- **DATASET RECORDS**:
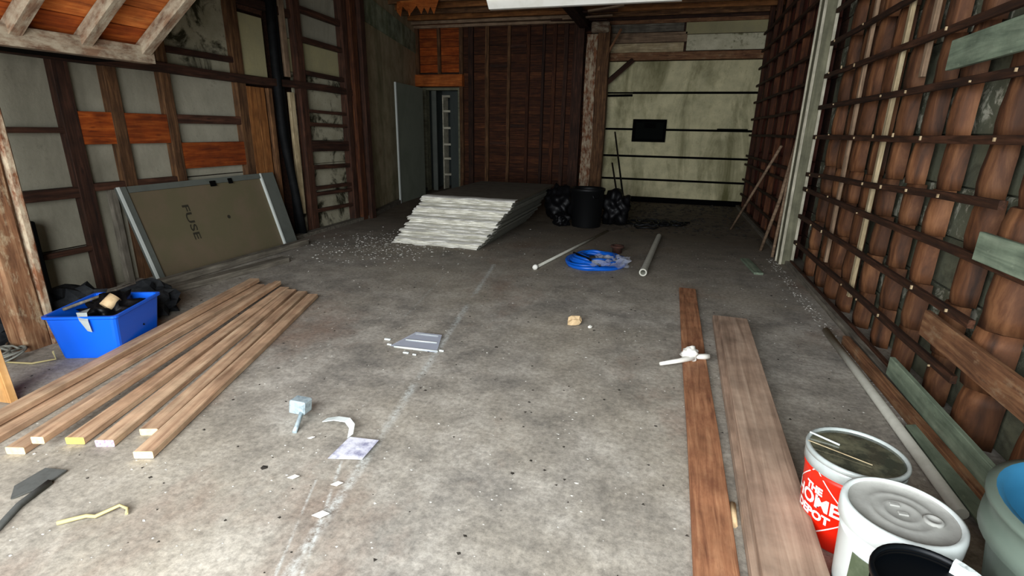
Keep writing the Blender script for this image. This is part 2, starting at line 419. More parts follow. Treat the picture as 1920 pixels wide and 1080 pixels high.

* * *

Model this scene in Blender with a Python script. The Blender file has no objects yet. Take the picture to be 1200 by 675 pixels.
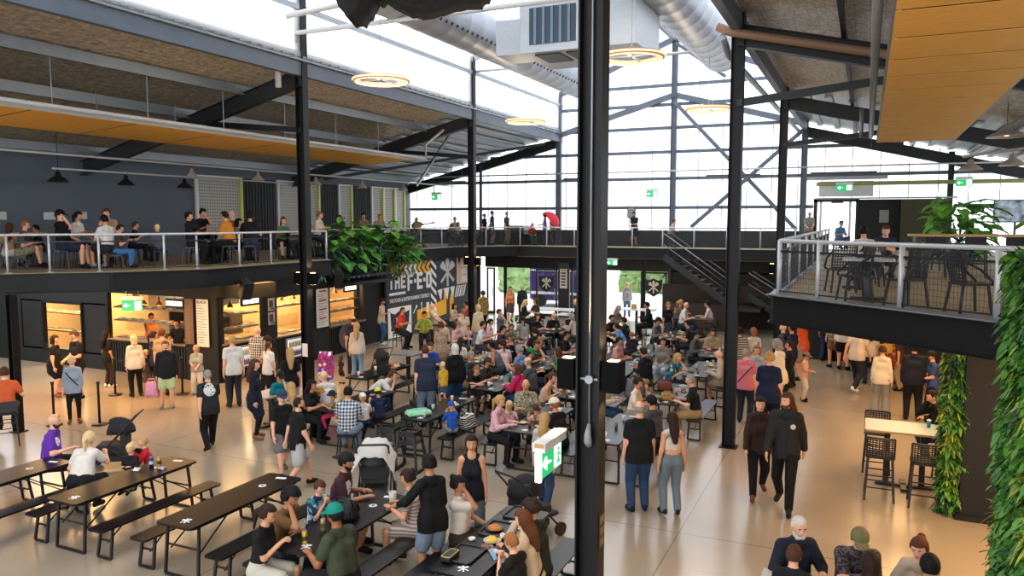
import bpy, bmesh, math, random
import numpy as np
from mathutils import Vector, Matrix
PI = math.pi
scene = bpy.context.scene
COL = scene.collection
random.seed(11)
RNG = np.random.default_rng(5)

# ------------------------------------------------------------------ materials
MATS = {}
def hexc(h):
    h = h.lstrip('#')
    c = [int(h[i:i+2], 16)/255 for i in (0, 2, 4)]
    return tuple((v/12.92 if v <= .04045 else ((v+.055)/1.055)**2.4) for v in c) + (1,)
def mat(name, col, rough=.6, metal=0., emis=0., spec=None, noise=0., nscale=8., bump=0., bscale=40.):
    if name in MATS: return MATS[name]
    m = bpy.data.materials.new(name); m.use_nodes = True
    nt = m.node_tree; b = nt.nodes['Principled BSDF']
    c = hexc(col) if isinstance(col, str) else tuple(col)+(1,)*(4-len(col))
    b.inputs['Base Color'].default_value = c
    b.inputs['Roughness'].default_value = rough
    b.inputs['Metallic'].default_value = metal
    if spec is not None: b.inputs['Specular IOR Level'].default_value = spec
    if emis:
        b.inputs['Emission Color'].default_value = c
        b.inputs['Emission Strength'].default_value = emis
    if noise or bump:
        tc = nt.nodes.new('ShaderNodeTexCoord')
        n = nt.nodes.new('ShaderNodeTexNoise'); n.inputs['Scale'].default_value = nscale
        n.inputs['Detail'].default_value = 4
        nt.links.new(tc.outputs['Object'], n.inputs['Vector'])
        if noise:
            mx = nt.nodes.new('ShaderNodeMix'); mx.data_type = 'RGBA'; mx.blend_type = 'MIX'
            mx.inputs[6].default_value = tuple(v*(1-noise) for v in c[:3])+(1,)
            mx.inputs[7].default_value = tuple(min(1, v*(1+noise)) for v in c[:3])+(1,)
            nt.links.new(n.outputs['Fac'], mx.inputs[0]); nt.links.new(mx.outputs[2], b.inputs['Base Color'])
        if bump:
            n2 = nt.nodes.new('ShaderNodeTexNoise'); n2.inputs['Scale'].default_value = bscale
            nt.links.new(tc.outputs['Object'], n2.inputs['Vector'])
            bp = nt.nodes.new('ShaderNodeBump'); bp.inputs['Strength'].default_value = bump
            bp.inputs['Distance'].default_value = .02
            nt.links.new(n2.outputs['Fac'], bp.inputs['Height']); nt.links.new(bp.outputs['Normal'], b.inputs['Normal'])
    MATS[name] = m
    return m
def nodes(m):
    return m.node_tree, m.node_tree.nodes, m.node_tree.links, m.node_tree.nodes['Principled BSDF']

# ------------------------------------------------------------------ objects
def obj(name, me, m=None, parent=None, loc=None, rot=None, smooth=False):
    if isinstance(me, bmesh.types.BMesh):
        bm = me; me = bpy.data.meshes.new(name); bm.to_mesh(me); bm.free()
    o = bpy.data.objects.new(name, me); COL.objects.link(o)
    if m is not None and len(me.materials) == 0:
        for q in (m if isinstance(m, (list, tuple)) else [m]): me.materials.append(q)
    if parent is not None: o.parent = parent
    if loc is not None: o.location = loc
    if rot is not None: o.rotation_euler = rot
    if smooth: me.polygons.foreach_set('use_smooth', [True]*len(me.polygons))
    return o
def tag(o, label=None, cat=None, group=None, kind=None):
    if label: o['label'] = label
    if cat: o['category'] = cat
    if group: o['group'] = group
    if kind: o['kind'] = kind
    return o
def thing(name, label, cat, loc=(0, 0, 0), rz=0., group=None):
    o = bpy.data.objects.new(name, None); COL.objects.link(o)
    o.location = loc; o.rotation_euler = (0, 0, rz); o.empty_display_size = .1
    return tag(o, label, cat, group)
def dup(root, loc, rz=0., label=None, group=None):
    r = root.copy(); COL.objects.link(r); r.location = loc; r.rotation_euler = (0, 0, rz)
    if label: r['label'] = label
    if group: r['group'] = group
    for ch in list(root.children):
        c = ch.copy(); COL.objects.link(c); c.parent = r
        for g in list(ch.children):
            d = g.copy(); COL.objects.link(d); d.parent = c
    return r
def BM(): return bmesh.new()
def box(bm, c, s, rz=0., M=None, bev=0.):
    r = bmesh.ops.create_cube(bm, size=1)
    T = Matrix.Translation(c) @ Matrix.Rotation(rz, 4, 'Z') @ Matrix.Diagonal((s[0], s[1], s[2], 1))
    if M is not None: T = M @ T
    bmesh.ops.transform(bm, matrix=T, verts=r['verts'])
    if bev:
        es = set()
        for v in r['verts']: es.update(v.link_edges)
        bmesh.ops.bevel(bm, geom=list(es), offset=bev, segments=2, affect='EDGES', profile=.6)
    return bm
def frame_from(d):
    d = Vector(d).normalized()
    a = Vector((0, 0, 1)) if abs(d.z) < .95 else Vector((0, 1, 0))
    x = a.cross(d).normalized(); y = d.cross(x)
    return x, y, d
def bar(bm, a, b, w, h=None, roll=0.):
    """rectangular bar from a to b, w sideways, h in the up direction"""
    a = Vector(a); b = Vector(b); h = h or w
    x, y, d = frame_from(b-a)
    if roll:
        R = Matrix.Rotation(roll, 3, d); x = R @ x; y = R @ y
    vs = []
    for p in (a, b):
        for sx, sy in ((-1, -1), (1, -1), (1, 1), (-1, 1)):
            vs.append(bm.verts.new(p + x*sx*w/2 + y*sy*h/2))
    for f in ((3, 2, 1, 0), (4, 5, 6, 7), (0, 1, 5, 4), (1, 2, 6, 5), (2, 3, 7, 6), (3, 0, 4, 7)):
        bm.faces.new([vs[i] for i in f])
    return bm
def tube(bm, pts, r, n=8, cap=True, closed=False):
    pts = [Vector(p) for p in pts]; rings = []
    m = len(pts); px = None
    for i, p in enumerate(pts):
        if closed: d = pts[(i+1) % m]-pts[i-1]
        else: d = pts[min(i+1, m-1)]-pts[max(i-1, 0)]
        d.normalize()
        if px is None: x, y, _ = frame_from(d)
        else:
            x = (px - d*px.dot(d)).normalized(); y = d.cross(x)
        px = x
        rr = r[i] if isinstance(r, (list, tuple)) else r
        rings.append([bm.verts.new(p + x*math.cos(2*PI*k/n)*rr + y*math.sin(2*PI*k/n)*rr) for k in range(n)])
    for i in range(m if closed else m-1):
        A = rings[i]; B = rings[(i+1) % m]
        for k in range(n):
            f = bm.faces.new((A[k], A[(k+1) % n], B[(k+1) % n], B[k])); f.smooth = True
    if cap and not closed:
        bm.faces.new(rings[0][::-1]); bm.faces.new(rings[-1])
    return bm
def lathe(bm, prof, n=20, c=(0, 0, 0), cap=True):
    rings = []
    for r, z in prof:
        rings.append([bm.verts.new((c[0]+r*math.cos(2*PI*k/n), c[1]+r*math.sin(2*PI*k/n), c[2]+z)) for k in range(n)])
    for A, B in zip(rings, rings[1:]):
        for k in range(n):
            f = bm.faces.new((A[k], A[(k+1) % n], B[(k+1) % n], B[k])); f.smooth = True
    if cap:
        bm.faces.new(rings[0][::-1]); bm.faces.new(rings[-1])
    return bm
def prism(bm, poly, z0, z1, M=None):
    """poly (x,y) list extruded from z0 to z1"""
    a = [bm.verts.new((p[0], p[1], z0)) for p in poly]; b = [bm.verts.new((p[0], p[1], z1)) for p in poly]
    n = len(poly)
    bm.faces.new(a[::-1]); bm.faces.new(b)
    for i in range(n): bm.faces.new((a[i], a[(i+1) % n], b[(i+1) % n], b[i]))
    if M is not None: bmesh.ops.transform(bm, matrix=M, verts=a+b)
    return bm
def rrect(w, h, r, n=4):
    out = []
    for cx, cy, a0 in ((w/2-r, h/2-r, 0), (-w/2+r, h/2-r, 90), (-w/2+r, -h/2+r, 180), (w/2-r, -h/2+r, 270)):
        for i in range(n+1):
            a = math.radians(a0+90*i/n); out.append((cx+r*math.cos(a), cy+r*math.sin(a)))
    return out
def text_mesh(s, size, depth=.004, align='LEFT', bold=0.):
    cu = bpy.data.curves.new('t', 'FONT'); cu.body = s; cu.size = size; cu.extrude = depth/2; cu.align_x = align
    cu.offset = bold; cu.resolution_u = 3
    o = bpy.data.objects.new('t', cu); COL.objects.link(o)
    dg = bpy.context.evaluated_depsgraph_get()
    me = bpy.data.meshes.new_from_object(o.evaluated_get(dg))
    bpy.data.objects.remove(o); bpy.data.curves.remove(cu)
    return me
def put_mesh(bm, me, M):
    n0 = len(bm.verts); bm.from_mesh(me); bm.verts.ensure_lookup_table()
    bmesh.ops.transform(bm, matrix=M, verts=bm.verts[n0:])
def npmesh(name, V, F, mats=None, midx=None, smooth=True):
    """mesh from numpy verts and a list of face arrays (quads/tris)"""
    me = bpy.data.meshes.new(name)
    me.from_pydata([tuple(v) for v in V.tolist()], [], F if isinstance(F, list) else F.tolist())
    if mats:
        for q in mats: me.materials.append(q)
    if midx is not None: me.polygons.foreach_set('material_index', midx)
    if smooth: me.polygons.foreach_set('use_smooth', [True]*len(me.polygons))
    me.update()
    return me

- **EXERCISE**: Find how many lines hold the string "picture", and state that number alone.

- **SOLUTION FOR THIS EXERCISE**: 2